### Dataset excerpt
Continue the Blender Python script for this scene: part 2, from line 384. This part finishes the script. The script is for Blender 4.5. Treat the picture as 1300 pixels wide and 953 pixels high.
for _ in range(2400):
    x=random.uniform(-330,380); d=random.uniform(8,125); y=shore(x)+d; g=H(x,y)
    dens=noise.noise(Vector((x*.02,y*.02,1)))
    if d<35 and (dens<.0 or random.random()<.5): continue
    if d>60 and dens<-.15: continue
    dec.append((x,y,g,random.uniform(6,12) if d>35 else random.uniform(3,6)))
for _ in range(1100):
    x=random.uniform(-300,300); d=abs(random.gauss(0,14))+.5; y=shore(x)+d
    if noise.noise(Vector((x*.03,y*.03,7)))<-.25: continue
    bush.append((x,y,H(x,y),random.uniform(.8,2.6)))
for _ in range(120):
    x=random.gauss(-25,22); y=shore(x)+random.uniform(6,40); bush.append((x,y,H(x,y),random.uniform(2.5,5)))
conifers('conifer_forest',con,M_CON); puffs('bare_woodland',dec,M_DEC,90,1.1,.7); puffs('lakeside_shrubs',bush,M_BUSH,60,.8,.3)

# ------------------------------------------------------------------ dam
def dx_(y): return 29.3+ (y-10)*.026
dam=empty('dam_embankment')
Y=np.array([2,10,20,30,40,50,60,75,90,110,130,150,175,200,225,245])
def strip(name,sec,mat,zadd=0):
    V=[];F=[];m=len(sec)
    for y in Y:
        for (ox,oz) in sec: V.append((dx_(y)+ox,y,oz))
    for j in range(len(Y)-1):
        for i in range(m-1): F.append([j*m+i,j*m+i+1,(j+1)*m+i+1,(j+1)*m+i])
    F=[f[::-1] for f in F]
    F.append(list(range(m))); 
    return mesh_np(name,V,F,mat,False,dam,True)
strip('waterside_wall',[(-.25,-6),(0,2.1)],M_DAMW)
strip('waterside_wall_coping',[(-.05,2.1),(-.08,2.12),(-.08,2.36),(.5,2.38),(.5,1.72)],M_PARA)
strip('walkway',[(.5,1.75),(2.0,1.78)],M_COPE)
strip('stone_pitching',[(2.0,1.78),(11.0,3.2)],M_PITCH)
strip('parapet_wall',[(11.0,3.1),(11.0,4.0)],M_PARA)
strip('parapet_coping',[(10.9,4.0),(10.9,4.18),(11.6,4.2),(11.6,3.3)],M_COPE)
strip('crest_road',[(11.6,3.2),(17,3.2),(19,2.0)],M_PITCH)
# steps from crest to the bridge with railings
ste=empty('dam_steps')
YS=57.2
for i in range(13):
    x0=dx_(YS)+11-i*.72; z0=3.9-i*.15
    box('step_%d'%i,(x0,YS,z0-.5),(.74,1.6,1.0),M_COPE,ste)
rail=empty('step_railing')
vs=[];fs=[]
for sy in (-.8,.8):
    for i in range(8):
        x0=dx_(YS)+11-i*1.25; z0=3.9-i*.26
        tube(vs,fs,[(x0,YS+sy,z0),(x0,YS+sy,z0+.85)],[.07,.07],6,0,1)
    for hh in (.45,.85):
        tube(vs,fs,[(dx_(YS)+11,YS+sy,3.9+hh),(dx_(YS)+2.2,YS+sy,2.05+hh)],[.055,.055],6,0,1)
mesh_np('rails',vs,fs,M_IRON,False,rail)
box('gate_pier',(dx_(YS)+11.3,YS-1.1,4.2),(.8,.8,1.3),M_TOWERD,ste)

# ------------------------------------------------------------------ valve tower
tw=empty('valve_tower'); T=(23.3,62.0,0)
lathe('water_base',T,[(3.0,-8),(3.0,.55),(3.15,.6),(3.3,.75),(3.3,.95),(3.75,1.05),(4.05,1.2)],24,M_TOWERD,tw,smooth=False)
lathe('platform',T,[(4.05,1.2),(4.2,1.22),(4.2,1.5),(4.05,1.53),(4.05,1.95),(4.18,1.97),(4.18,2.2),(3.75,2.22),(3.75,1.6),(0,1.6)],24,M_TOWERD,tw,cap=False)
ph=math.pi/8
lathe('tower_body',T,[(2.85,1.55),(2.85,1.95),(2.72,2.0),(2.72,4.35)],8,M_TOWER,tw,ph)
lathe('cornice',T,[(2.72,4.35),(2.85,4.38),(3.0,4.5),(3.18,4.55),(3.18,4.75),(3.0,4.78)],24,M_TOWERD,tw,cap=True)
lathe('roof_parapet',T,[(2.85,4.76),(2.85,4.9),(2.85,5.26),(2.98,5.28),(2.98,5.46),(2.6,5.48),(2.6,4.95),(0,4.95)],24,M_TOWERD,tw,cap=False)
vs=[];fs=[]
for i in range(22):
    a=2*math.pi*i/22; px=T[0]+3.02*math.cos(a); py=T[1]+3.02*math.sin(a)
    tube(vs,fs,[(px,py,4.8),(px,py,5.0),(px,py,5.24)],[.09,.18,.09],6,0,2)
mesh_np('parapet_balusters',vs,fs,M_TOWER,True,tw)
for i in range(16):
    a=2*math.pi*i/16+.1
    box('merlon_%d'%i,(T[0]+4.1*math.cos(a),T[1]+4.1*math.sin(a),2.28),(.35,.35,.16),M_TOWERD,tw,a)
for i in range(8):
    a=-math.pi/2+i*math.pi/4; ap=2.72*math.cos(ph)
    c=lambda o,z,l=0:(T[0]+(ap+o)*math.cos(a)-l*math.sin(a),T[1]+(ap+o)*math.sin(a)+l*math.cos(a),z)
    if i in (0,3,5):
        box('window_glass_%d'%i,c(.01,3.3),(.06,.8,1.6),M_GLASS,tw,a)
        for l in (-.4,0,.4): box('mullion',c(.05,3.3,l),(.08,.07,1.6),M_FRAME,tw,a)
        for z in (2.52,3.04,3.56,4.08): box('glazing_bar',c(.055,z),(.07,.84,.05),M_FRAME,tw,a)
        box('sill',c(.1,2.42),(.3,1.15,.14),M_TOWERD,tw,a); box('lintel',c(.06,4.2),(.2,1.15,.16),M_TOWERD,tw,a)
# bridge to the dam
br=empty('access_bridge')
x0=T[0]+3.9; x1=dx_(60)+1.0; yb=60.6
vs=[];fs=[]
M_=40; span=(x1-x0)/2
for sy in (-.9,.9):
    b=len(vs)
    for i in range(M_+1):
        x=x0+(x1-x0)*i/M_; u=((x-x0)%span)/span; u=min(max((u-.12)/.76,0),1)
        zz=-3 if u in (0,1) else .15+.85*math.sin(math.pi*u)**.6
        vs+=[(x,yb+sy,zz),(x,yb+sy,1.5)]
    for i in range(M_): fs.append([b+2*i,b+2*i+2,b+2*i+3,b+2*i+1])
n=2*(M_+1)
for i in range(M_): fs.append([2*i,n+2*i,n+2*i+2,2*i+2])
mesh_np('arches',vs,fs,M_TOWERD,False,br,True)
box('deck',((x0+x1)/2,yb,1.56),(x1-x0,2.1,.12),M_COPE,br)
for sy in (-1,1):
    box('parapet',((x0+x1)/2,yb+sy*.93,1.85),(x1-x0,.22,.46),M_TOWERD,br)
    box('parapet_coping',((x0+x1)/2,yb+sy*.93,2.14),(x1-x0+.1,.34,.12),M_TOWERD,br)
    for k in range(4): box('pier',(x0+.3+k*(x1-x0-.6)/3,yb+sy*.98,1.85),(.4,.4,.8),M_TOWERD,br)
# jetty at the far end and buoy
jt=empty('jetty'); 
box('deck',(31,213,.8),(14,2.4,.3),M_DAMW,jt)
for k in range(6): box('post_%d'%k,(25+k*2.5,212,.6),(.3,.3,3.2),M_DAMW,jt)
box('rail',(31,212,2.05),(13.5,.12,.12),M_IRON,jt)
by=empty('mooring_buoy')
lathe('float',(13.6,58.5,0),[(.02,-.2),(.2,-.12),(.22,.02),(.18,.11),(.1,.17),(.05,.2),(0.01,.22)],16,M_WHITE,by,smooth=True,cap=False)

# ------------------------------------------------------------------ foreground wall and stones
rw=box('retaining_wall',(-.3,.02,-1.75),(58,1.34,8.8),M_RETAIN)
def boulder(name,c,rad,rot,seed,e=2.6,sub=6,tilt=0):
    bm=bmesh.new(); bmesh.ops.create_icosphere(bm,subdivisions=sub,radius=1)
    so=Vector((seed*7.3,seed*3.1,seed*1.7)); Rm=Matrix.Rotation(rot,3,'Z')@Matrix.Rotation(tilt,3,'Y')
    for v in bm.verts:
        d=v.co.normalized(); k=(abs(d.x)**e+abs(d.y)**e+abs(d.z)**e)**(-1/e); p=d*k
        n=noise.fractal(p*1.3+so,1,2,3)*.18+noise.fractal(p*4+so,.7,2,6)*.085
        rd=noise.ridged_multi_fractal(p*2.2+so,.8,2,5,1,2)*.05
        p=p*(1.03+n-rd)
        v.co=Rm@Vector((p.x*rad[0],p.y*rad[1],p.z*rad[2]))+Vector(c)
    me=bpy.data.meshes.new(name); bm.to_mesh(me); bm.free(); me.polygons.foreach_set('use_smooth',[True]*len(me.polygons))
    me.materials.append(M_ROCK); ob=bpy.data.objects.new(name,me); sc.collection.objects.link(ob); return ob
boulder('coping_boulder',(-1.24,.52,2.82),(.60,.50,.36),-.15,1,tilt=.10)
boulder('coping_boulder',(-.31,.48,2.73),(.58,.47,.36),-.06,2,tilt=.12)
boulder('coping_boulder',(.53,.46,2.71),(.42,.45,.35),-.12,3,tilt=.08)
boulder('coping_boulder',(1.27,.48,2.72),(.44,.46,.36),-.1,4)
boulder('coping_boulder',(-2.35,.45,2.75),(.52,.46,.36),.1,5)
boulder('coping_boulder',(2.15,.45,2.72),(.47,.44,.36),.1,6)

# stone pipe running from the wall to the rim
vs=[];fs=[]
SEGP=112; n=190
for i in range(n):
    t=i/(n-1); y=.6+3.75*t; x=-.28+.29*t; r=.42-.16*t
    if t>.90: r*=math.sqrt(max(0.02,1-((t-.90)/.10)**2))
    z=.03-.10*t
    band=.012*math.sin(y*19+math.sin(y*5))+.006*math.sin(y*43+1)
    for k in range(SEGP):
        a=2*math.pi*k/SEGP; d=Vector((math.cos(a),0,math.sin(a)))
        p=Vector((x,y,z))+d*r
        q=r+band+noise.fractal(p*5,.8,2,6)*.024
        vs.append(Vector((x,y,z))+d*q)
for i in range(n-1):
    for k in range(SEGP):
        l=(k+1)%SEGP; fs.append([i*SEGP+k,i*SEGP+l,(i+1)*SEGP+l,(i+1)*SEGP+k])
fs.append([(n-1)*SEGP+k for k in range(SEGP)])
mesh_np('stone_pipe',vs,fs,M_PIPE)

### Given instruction
Identify each line of the material where the word "from" shows up, and copy it.

### Reply to the task
Continue the Blender Python script for this scene: part 2, from line 384. This part finishes the script. The script is for Blender 4.5. Treat the picture as 1300 pixels wide and 953 pixels high.
# steps from crest to the bridge with railings
# stone pipe running from the wall to the rim